3. Em Ezequiel 39.4 está escrito que “Nos montes de Israel, cairás, tu, e todas as tuas tropas, e os povos que estão contigo; a toda espécie de aves de rapina e aos animais do campo eu te darei, para que te devorem”.
A imagem oferecida pelo texto, de “aves e animais devorando Gogue e seus exércitos”, é muito semelhante ao que foi dito por João, em Apocalipse, quando este descreveu o que vai acontecer às tropas do Anticristo quando Jesus vier. Observe: “11 Vi o céu aberto, e eis um cavalo branco. O seu cavaleiro se chama Fiel e Verdadeiro e julga e peleja com justiça. 17 Então, vi um anjo posto em pé no sol, e clamou com grande voz, falando a todas as aves que voam pelo meio do céu: Vinde, reuni-vos para a grande ceia de Deus, 18 para que comais carnes de reis, carnes de comandantes, carnes de poderosos, carnes de cavalos e seus cavaleiros, carnes de todos, quer livres, quer escravos, tanto pequenos como grandes” (Apocalipse 19.11.17,18).

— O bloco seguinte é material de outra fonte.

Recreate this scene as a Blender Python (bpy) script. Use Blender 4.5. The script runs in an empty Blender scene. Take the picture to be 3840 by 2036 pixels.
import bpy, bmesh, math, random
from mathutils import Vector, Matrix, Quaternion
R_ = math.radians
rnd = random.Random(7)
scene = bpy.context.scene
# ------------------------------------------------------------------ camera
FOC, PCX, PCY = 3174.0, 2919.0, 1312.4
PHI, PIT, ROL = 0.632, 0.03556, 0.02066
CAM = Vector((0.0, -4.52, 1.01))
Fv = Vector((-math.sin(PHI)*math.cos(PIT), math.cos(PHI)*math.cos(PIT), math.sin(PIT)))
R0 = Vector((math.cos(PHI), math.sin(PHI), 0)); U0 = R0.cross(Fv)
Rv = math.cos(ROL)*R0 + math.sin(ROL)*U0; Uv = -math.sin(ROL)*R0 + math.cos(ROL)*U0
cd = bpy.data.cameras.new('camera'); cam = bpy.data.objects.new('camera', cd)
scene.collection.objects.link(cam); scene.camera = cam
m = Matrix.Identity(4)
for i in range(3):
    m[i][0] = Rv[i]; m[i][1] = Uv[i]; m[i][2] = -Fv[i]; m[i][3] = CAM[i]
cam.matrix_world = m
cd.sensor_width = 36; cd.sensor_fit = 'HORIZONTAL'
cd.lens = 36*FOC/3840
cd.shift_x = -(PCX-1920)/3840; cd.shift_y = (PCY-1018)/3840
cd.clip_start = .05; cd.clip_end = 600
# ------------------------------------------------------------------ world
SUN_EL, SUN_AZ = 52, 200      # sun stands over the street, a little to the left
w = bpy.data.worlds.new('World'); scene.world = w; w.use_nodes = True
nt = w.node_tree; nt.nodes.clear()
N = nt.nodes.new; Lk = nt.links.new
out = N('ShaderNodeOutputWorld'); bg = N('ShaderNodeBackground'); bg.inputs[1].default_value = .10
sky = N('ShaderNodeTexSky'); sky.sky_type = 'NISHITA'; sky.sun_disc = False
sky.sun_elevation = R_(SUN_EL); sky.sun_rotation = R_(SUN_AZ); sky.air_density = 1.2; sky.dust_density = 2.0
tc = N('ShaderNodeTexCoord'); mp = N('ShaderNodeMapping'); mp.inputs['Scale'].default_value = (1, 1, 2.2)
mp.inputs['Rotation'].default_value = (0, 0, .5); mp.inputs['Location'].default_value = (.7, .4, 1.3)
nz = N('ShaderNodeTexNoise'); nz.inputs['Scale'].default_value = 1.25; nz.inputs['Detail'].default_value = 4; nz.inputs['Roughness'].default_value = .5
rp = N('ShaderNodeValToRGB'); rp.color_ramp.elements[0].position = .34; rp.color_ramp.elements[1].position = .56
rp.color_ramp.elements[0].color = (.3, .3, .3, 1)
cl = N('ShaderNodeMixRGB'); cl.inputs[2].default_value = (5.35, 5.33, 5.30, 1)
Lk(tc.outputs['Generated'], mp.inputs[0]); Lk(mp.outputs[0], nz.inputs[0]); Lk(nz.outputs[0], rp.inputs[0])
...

Minha intenção ao escrever este texto não é apresentar qualquer tipo de posicionamento político em relação à Rússia. Também não acredito que haja menção a esta grande nação no texto de Ezequiel 38 e 39. Na verdade, penso que o texto de Ezequiel é apenas mais outro texto profético falando do mesmo personagem de sempre, o Anticristo. “Gogue”, “o Assírio”, “o Chifre Pequeno”, “o Rei do Norte”, “o Iníquo”, são apenas alguns dos termos pelos quais ele tem sido chamado no texto bíblico.